Prozess um tödliche Polizeischüsse: Drei Angeklagte wollen im April aussagen
Stand: 20.03.2024, 15:18 Uhr
Drei der fünf Angeklagten wollen sich im April zu den tödlichen Schüssen auf Mouhamed Dramé äußern. Das haben ihre Verteidiger am neunten Verhandlungstag am Dortmunder Landgericht bekanntgegeben.
Von David Peters
Bei den Polizisten, die sich zu dem Fall äußern wollen, handelt es sich um den Polizisten, der mit der Maschinenpistole auf den 16-jährigen Dramé schoss, seinen Dienstgruppenleiter und einen Polizisten, der einen Taser gegen Dramé eingesetzt haben soll.
Die Verteidiger der Angeklagten hatten bereits zu Prozessbeginn angekündigt, dass sich ihre Mandanten im Laufe des Verfahrens äußern wollen. Dies soll jetzt im April erfolgen, wenn alle unmittelbaren Zeugen des Geschehens vor Gericht ausgesagt haben.
Dem MP-Schützen wird in der Anklage Totschlag vorgeworfen, dem Taser-Schützen gefährliche Körperverletzung und dem Dienstgruppenleiter die Verleitung eines Untergebenen zu einer Straftat.
Pfeffersprayeinsatz sollte wohl Verletzungsrisiko mindern
Neben den Ankündigungen der Verteidiger hatte an diesem Verhandlungstag erneut ein am Einsatz beteiligter Polizist ausgesagt. Dieser ist aber nicht angeklagt. Er gehört zu einem Trupp in Zivil, der die Situation im Vorfeld des Einsatzes aufklären sollte.
Der Zivilpolizist schilderte, dass im Raum stand, ob man Mouhamed Dramé, der in suizidaler Absicht mit einem Messer an einer Mauer lehnte, tasern oder erst das Pfefferspray einsetzen sollte.
Der Dienstgruppenleiter im Gespräch mit seinem Anwalt Michael Emde.
Der angeklagte Dienstgruppenleiter habe aber den Einsatz des Pfeffersprays angeordnet, um so das Verletzungsrisiko für den 16-Jährigen zu mindern. Bis zum Urteil gilt die Unschuldsvermutung.
Polizist ging von Angriffssituation aus
Zur Bedrohungslage gegen sich und seine Kollegen schilderte der Polizist: "Wir sind im ersten Moment nicht davon ausgegangen, dass er uns angreifen wollte." Dann sei die Situation dadurch, dass Dramé auf die Ansprachen nicht reagiert und sich weiter das Messer gegen den Bauch gehalten habe, bedrohlicher geworden. Sowohl für Dramé selbst, als auch für die Polizisten, so der Zeuge.
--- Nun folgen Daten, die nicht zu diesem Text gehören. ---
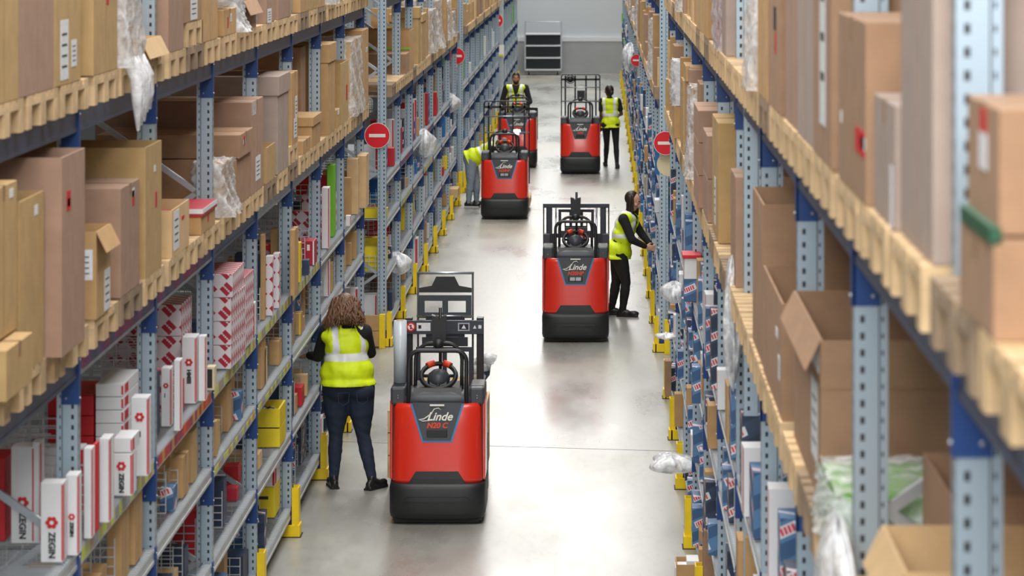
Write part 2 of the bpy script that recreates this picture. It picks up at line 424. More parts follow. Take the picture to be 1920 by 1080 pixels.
def rack(side, y0, pitch, nb, label, x, near=True, skipconn=(), mod=''):
    """side -1 left, +1 right; x = aisle face; bays run away from the camera"""
    root = thing('storage_rack', label, 'rack', (x, y0, 0))
    rz = 0 if side < 0 else PI
    L = pitch-.09
    def put(name, me, lx, y, z, ry=None):
        o = link(name, me, root); o.location = (side*-lx if side < 0 else -lx, y, z)
        o.rotation_euler[2] = rz if ry is None else ry
        return o
    sx = 1 if side < 0 else -1
    for i in range(nb+1):
        y = i*pitch
        put('front_upright', UP, 0, y, 0); o = put('rear_upright', UP, 0, y, 0); o.location.x = -1.0*sx
        o = put('frame_bracing', BRM, 0, y, 0); o.location.x = 0
        o = put('foot_sleeve', FOOT, 0, y, 0)
        for lv, zz in ZB.items():
            if i > 0 and i not in skipconn:
                o = put('beam_connector', CONN, 0, y-.045, zz)
                if side > 0: o.rotation_euler[2] = 0; o.scale.x = -1
            if i < nb and near and lv in 'CDEF':
                pass
    for i in range(nb):
        yc = i*pitch+.045
        for lv, zz in ZB.items():
            hg = .115 if lv in 'AB' else .085
            mt = 'beamblue' if lv in 'A' or (lv == 'B' and i % 3 == 1) else 'beamgrey' if lv == 'B' else 'shelfbeam'
            k = (round(L, 3), hg, mt)
            if k not in BM: BM[k] = beam_mesh(L, hg, mt, 'load_beam')
            me = BM[k]
            o = link('load_beam', me, root); o.location = (0, yc, zz)
            if side > 0: o.location = (0, yc+L, zz); o.rotation_euler[2] = PI
            o = link('rear_beam', me, root); o.location = (-1.06*sx, yc, zz)
            if side > 0: o.location.y = yc+L; o.rotation_euler[2] = PI
            if lv in 'CDEF':
                k = ('deck', round(L, 3), near)
                if k not in BM: BM[k] = deck_mesh(L, 50 if near else 34)
                o = link('mesh_deck', BM[k], root); o.location = (0, yc, zz+.012)
                if side > 0: o.location.y = yc+L; o.rotation_euler[2] = PI
                if i*1 < 100:
                    for q in range(0 if mod in ('L1', 'L2', 'R1') else 1):
                        d = R.choice(DIVS)
                        yy = yc+.06+R.uniform(.1, L-.3) if q else yc+.25+R.uniform(-.1, .1)
                        o = link('wire_divider', d, root); o.location = ((-.1-R.uniform(0, .12))*sx, yy, zz+.014)
                        if side > 0: o.rotation_euler[2] = PI
                        OCC.setdefault((mod, lv), []).append((y0+yy-.008, y0+yy+.008))
    return root
def strip(root, side, i, pitch, lv, m, z0=-.075, z1=-.012):
    b = MB().box(-.002, .0015, .05, pitch-.14, z0, z1, m)
    o = b.build('label_strip', root); o.location = (0, i*pitch+.045, ZB[lv])
    if side > 0: o.location.x = -.001; o.scale.x = -1
    o['label'] = {'strip_red': 'red and orange label strip', 'strip_yel': 'yellow green label strip', 'strip_pur': 'purple label strip'}[m]

XL, XR = -2.5, .76
PL, PR = 2.791, 2.8
L1Y, R1Y = 16.06-2*2.791, 7.12-2.8
MODS = {
 'L1': (-1, L1Y, PL, 9, 'near left rack', XL), 'L2': (-1, 39.4, PL, 7, 'second left rack', XL),
 'L3': (-1, 61.8, PL, 8, 'third left rack', XL), 'L4': (-1, 86.6, PL, 6, 'farthest left rack', XL),
 'R1': (1, R1Y, PR, 11, 'near right rack', XR), 'R2': (1, 38.9, PR, 7, 'second right rack', .72),
 'R3': (1, 61.5, PR, 8, 'third right rack', .74), 'R4': (1, 86.6, PR, 6, 'farthest right rack', .76)}
RK = {}
DESC = {'near left rack': 'long storage rack nearest on the left, blue beams, cartons above mesh shelves',
 'second left rack': 'second storage rack on the left, starting at the large round red sign',
 'third left rack': 'third storage rack on the left, starting behind the bending worker at a red sign',
 'farthest left rack': 'farthest storage rack on the left, ending at the white back wall',
 'near right rack': 'long storage rack nearest on the right with perforated uprights and big brown cartons',
 'second right rack': 'second storage rack on the right, where the woman reaches in, past half-hidden red sign',
 'third right rack': 'third storage rack on the right, beside the woman walking away',
 'farthest right rack': 'farthest storage rack on the right, ending at the white back wall'}
for k, (s, y0, p, nb, nm, x) in MODS.items():
    RK[k] = rack(s, y0, p, nb, DESC[nm], x, near=k[1] in '12', skipconn=(9,) if k == 'R1' else (), mod=k)
for i in range(2, 7):
    strip(RK['L1'], -1, i, PL, 'C', 'strip_red' if i in (3,) else 'strip_yel')
    strip(RK['L1'], -1, i, PL, 'D', 'strip_yel', -.07, -.03) if i in (4, 5) else None
for i in (2, 3): strip(RK['L1'], -1, i, PL, 'B', 'strip_pur', -.09, -.03)
for i in (1, 3): strip(RK['L2'], -1, i, PL, 'D', 'strip_yel'); strip(RK['L2'], -1, i, PL, 'C', 'strip_pur')
# a lone extra upright between two frames of the near right rack
o = link('extra_upright', UP, RK['R1']); o.location = (0, 17.37-R1Y, 0); o.rotation_euler[2] = PI

# ---------------------------------------------------------------- pallets
def pallet_meshes(wood):
    t = MB()   # 1.2 deep (x), .8 wide (y)
    for i in range(5):
        y = -.4+.0725+i*(.8-.145)/4
        t.box(-1.2, 0, y-.072 if i % 2 == 0 else y-.05, y+.072 if i % 2 == 0 else y+.05, .122, .144, wood)
    for x in (-1.2, -.67, -.145): t.box(x, x+.145, -.4, .4, .1, .122, wood)
    out = [t.mesh('deck_boards')]
    for y, w_ in ((-.4, .1), (-.0725, .145), (.3, .1)):
        d = MB(); d.box(-1.2, 0, y, y+w_, 0, .022, wood)
        for x in (-1.2, -.67, -.145): d.box(x, x+.145, y, y+w_, .021, .1, wood)
        out.append(d.mesh('skid'))
    return out
PM = {w_: pallet_meshes(w_) for w_ in ('wood', 'oldwood')}
def joined(meshes, name):
    bm = bmesh.new()
    for me in meshes: bm.from_mesh(me)
    me = bpy.data.meshes.new(name); bm.to_mesh(me); bm.free()
    me.materials.append(meshes[0].materials[0]); return me
PJ = {w_: joined(PM[w_], 'pallet') for w_ in PM}
LW = {'A': 'upper pallet level', 'B': 'lower pallet level', 'C': 'top mesh shelf', 'D': 'second mesh shelf', 'E': 'third mesh shelf', 'F': 'bottom mesh shelf'}
WORD = dict(wood='pale wooden', oldwood='weathered grey')
def pallet(mod, lv, bay, k, y, z=0, wood='wood', out=.06, parts=True, note=''):
    s, y0, p, nb, nm, x = MODS[mod]
    lab = WORD[wood] + ' pallet, ' + (note or LW[lv]) + ' of ' + nm + ', ' + ORD[bay] + ' bay, ' + ORD[k] + ' place' 
    loc = (x-s*out, y, ZB[lv]+.002+z); rz = 0 if s < 0 else PI
    if parts:
        t = thing('pallet', lab, 'pallet', loc, rz, 'pallets in the racks')
        for n_, me in zip(('deck_boards', 'skid', 'skid', 'skid'), PM[wood]): link(n_, me, t)
    else:
        t = link('pallet', PJ[wood], None, loc, rz); tag(t, lab, 'pallet', 'pallets in the racks')
    return t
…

Spätestens als Dramé in Richtung der Polizisten gelaufen sei, sei der Zeuge von einer Angriffssituation ausgegangen. In seiner polizeilichen Vernehmung kurz nach dem Einsatz gab der Polizist an: Mouhamed Dramé wirkte "abwesend, irgendwie irre." Der Einsatz des Pfeffersprays sei die logische Konsequenz gewesen, sagte der Polizist auf Nachfrage eines Verteidigers.
Nach seiner Erfahrung sei es dadurch möglich, dass der Betroffene das Messer fallen lassen würde. Es sei zudem das mildeste Mittel gewesen.
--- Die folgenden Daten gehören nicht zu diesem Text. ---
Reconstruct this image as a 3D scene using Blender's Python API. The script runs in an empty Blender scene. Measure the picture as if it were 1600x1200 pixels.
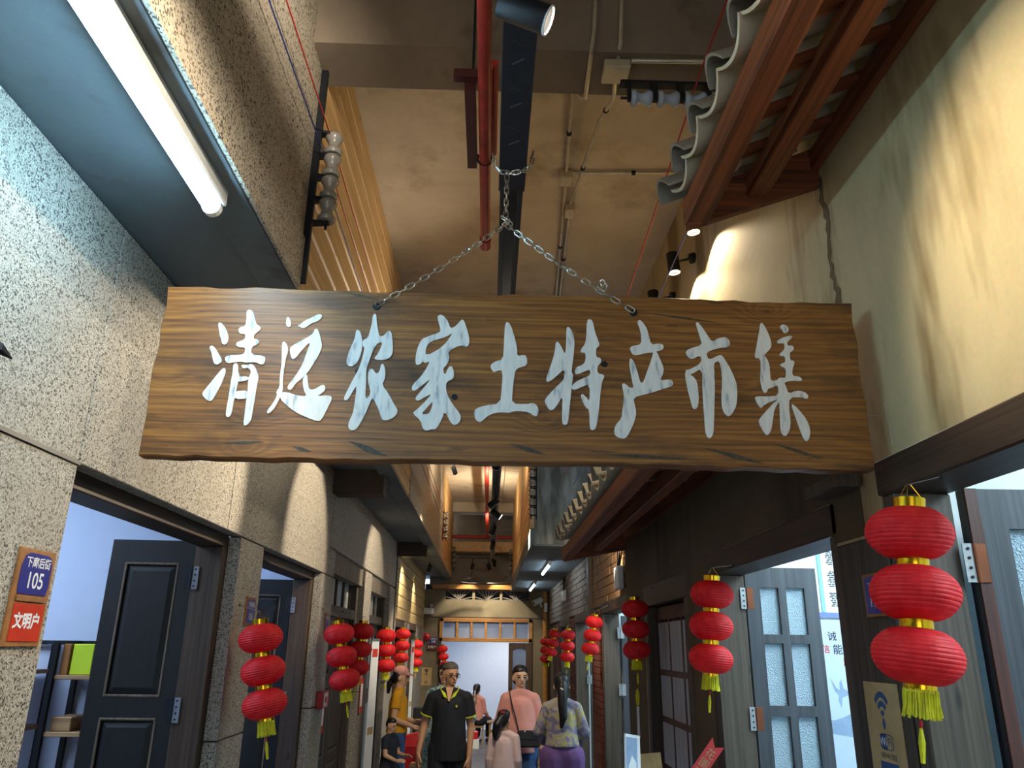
import bpy, bmesh, math, random
from mathutils import Vector, Matrix
from mathutils.geometry import tessellate_polygon
random.seed(7)
scene = bpy.context.scene
COL = scene.collection
PI = math.pi

# ---------------------------------------------------------------- camera
cd = bpy.data.cameras.new('camera'); cam = bpy.data.objects.new('camera', cd); COL.objects.link(cam)
cd.sensor_width = 36.0; cd.lens = 36.0 * 1202.0 / 1600.0; cd.clip_start = 0.05; cd.clip_end = 200
_r = Vector((0.99946533, -0.02990784, 0.01321293)); _u = Vector((-0.02216548, -0.32268983, 0.94624519)); _f = Vector((0.02403647, 0.94603213, 0.32318022))
cam.matrix_world = Matrix(((_r.x, _u.x, -_f.x, 0), (_r.y, _u.y, -_f.y, 0), (_r.z, _u.z, -_f.z, 1.8), (0, 0, 0, 1)))
scene.camera = cam

# ---------------------------------------------------------------- world: overcast daylight that enters at the open street end behind the camera
w = bpy.data.worlds.new('world'); scene.world = w; w.use_nodes = True
bgn = w.node_tree.nodes['Background']; bgn.inputs[0].default_value = (0.86, 0.93, 1.0, 1); bgn.inputs[1].default_value = 1.25

# ---------------------------------------------------------------- exposure
scene.view_settings.view_transform = 'Standard'; scene.view_settings.look = 'None'
scene.view_settings.exposure = 1.15; scene.view_settings.gamma = 1.0; scene.view_settings.use_curve_mapping = False
scene.cycles.max_bounces = 6; scene.cycles.diffuse_bounces = 3; scene.cycles.adaptive_threshold = 0.03; scene.cycles.caustics_reflective = False; scene.cycles.caustics_refractive = False
SPOT_K = 1.0      # common factor of all warm spot lamps

# ---------------------------------------------------------------- helpers
def lin(h):
    h = h.lstrip('#'); o = []
    for i in (0, 2, 4):
        c = int(h[i:i+2], 16) / 255.0
        o.append(c / 12.92 if c <= 0.04045 else ((c + 0.055) / 1.055) ** 2.4)
    return (o[0], o[1], o[2], 1.0)

WL = {}     # world location of the origin of each unrotated object

def tag(o, label=None, cat=None, group=None, kind=None):
    if label: o['label'] = label
    if cat: o['category'] = cat
    if group: o['group'] = group
    if kind: o['kind'] = kind
    return o

def thing(name, label, cat, loc=(0, 0, 0), group=None, rot=None, kind=None):
    o = bpy.data.objects.new(name, None); COL.objects.link(o); o.location = loc
    o.empty_display_size = 0.05
    if rot is not None: o.rotation_euler = rot
    WL[o] = Vector(loc)
    return tag(o, label, cat, group, kind)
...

Nebenklageanwältin hält Pfefferspray nicht für zwingend geeignet
Nebenklagevertreterin Lisa Grüter kritisiert die Ausführungen des Zeugen
Laut Lisa Grüter, die die Angehörigen von Mouhamed Dramé als Nebenklageanwältin vertritt, ist der Einsatz des Pfeffersprays aber nicht immer geeignet: "Es gibt auch andere Erfahrungen, gerade bei psychisch kranken Menschen, dass das Pfefferspray keine Wirkung haben kann." Es sei schwierig aus den persönlichen Erfahrungen auf eine allgemeingültige Einsatztaktik zu schließen.
Der Verteidiger des Schützen, Christoph Krekeler, bewertet die Aussage anders: "Wenn die Erfahrung der Polizei ist, dass Pfefferspray dazu führt, den Suizidenten davon abzuhalten, sich das Messer in den Körper zu rammen", dann sei der Einsatz nur konsequent und diene dem Schutz der Beamten, aber auch eines Betroffenen mit suizidalen Absichten.